— INFORMATION SUPPLIED —

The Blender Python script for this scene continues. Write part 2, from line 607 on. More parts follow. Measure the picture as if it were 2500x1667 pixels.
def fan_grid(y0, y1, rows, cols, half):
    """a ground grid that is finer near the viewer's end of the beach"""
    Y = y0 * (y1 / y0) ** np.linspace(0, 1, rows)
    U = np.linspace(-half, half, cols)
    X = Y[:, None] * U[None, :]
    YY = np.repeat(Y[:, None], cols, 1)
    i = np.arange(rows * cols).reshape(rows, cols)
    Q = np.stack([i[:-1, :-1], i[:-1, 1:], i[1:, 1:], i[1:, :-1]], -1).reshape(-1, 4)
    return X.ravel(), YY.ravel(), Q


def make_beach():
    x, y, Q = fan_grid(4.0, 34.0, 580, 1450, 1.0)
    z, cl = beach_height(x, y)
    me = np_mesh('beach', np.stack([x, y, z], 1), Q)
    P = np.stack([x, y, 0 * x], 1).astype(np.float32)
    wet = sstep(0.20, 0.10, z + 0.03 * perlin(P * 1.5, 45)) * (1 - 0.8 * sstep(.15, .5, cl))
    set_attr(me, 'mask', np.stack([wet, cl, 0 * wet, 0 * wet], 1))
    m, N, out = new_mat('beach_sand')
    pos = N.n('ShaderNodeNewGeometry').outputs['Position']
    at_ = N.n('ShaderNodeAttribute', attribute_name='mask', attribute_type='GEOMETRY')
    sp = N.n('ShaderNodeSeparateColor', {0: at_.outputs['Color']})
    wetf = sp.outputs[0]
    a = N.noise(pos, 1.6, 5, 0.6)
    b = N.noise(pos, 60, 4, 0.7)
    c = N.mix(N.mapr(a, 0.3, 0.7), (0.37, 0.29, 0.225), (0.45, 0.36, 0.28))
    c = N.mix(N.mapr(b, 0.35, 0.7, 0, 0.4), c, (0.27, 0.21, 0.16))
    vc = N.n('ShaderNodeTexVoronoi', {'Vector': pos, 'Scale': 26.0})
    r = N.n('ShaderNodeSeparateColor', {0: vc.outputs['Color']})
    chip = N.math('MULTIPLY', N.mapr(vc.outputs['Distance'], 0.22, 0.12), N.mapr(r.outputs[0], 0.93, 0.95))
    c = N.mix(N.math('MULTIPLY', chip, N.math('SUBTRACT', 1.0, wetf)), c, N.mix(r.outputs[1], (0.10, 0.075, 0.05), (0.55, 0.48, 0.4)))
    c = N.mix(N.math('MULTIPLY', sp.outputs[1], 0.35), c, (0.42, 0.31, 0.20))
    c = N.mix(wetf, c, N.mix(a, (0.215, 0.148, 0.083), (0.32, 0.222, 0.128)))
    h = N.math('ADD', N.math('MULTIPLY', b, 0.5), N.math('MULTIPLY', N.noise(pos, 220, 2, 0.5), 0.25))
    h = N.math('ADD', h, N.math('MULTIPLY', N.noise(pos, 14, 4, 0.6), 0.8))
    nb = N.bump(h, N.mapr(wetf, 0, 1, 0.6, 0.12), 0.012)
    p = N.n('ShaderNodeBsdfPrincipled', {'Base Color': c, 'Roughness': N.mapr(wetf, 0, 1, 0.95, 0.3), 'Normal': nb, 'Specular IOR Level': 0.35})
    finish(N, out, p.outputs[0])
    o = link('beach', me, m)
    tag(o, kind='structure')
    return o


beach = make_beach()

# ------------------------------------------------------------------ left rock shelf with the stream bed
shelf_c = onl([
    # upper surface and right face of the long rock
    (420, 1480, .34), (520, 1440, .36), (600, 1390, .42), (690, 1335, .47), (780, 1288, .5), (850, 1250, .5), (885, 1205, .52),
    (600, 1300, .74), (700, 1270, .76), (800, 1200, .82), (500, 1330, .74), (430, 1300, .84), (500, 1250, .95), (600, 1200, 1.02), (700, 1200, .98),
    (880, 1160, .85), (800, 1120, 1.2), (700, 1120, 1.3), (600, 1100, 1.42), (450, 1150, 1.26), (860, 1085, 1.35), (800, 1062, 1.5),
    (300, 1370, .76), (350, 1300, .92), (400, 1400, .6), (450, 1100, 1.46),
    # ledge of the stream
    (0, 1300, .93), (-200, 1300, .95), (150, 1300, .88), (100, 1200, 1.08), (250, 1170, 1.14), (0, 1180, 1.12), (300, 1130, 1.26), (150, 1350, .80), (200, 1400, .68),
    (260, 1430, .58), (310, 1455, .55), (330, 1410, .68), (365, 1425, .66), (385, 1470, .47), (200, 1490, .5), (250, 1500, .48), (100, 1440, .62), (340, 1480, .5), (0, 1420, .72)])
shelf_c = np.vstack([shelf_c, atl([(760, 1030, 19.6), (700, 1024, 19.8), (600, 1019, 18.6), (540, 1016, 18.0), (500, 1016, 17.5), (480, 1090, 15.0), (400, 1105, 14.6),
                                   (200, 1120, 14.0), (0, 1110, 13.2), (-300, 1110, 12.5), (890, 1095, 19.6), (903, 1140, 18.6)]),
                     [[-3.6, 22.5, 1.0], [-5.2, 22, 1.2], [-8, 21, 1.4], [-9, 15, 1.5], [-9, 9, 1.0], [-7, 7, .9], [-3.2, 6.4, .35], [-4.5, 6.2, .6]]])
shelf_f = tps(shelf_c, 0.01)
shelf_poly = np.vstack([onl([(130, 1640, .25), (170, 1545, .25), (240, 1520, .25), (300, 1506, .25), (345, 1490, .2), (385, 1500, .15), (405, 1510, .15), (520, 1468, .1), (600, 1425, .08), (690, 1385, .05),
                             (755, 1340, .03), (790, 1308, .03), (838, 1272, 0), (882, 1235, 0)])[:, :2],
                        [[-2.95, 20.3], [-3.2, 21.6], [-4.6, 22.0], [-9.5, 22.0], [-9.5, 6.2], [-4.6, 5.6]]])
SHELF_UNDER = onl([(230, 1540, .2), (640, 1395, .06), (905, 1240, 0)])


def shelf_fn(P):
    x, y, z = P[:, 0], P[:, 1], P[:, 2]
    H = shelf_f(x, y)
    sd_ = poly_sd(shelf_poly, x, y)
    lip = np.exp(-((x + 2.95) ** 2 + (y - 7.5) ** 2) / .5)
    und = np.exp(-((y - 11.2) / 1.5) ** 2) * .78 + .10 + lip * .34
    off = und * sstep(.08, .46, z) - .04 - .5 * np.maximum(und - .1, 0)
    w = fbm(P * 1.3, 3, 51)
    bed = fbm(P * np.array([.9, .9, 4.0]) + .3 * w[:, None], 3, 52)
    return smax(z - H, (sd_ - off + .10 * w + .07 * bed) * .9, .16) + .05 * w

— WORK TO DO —
Take the lines above from the first through the one containing "return X.ravel(), YY.ravel(), Q" and reproduce them exactly; include nothing else.

— RESPONSE TO THIS EXERCISE —
The Blender Python script for this scene continues. Write part 2, from line 607 on. More parts follow. Measure the picture as if it were 2500x1667 pixels.
def fan_grid(y0, y1, rows, cols, half):
    """a ground grid that is finer near the viewer's end of the beach"""
    Y = y0 * (y1 / y0) ** np.linspace(0, 1, rows)
    U = np.linspace(-half, half, cols)
    X = Y[:, None] * U[None, :]
    YY = np.repeat(Y[:, None], cols, 1)
    i = np.arange(rows * cols).reshape(rows, cols)
    Q = np.stack([i[:-1, :-1], i[:-1, 1:], i[1:, 1:], i[1:, :-1]], -1).reshape(-1, 4)
    return X.ravel(), YY.ravel(), Q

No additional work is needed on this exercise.